Steichen, at this point in his work, was still equally devoted to painting and photography. He had originally come to the United States for a lithography apprenticeship in Milwaukee at the age of 15.

In keeping with the aforementioned “Magical Garden,” Steichen’s friends often adopted flower counterparts. Beckett, for example, was “Petunia Beckett” and Rhodes and Carles were known as the “Geranium Club.”

Steichen immortalized his friends within the mural using a language of flowers. On each canvas, he placed the botanical specimens that aligned with his sitter’s dominant personality traits alongside their human counterpart. Steichen drew inspiration for these floral personifications from the book “The Intelligence of Flowers” (1907) by Symbolist poet and playwright Maurice Maeterlinck. Steichen was also familiar with other standard Victorian publications devoted to the meanings of flowers, according to a DMA press release.

The group members used their floral nicknames in correspondence, and Steichen exploited this nomenclature in humorous and creative ways. Just like an inside joke, the meanings embedded in this decorative cycle were not readily apparent to those outside the Meyers’ social circle.

What is also impressive about the mural is the conservation effort that is a significant factor for the exhibition. The DMA began a two-stage treatment and a technical study of the canvases in the summer of 2017, with the first stage complete and the second stage continuing at the conclusion of the show in May.

All the panels except one had been stored rolled for many years. New stretchers and a lining to support the canvases were created, and they were each brushed, repaired, cleaned of grime and their paint stabilized.

Steichen’s playfulness within the murals show an insight to his painting that is later exemplified in his photography.

“Coleus — The Florence Meyer Poppy” was based from a sitting of the Meyers’ daughter Florence, and the poppy represents fruitfulness and wealth. Florence would follow her mother’ interest in art, becoming a protégé of Man Ray and an accomplished photographer of artists and celebrities of her time.

A particularly imposing panel is “Rose – Geranium,” featuring painter Katharine Rhoades. She was known to be boisterous, flamboyant and the one-time love interest of Alfred Stieglitz.

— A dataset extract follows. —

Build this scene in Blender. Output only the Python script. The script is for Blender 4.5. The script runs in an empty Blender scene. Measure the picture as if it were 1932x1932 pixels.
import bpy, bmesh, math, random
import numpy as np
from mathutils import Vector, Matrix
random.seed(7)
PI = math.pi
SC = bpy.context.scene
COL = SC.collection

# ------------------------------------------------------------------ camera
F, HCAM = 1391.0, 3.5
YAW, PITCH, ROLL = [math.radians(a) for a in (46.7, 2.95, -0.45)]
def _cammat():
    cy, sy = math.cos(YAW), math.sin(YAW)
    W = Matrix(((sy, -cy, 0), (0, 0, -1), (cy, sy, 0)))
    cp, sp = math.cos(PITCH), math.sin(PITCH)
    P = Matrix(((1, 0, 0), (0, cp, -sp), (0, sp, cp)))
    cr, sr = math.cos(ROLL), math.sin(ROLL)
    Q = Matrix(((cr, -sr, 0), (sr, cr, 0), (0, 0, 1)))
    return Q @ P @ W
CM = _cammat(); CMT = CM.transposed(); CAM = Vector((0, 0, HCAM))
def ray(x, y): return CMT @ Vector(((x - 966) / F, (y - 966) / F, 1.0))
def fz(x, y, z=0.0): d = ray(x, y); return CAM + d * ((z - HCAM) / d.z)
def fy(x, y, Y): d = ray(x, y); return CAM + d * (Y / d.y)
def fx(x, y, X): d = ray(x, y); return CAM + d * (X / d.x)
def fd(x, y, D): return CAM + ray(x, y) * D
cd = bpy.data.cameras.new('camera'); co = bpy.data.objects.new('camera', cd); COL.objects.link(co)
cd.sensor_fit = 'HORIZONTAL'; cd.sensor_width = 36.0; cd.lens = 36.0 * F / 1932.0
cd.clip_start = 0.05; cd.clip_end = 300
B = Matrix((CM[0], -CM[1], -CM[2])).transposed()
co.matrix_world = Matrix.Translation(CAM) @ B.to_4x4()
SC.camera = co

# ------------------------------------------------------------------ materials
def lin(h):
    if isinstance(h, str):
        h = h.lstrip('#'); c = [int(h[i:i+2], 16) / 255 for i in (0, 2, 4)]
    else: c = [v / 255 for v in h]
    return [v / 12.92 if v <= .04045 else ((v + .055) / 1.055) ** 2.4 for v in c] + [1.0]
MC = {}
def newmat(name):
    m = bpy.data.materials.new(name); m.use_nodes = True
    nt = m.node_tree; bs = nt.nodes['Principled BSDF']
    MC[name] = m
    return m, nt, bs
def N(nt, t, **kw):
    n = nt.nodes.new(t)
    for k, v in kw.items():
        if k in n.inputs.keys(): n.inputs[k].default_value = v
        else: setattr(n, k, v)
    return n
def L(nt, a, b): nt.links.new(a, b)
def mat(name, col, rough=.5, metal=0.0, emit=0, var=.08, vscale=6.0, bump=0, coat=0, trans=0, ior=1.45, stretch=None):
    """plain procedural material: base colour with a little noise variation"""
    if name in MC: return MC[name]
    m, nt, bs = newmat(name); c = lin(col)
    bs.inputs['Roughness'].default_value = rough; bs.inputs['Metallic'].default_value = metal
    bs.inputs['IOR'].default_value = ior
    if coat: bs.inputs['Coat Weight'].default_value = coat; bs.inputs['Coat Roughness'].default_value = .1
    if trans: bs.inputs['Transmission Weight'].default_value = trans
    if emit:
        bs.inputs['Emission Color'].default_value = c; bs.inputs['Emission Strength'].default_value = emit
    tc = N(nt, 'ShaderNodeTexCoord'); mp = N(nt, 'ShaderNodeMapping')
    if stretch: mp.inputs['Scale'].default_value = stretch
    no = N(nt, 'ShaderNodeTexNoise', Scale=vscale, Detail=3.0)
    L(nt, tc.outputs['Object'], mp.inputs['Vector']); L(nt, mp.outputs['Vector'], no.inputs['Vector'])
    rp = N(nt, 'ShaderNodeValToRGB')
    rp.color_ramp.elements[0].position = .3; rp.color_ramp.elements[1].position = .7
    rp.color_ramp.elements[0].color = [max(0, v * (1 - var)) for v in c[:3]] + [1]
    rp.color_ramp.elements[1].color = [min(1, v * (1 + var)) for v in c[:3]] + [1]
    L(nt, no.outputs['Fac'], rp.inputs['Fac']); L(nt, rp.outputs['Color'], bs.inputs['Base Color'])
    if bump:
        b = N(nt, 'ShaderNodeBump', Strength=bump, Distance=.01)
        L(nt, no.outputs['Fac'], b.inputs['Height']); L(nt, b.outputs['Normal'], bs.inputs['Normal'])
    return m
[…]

She carries a piercing gaze that coalesces with Steichen’s characterization of a rose, signaling love and beauty, and the geranium for gentility and true friendship.

The panel shows Rhoades in repose bordered in areas with glinty-gold reminiscent of Klimt’s “Adele Bloch-Bauer” — while not as ornate or complicated as Klimt, the emerging patterns of light and dark within the gold show an artist creating movement in the piece.

Coincidently, Steichen’s career was just beginning as Klimt’s was coming to an unforeseen end in the 1918 worldwide Spanish Flu epidemic.

Another panel is cast with Steichen’s mistress, Marion Beckett. Shy by nature and quiet, the opposite of Rhoades, Beckett was considered a beauty of her day. Elusive, she avoided being photographed, even by her famous camera-wielding friends, Stieglitz and Steichen. Her retiring nature, however, did not prevent Steichen from featuring her front-and-center as the main figure in one of the two largest panels in the mural.

Although the exhibit is in one of the museum’s smaller galleries, it has much to digest — it is comfortable and one can easily spend an hour or more with the mural.

DMA is located the heart of downtown and offers free general admission.

The museum is open Tuesday-Sunday, 11 a.m.-5 p.m., and until 9 p.m. on Thursdays.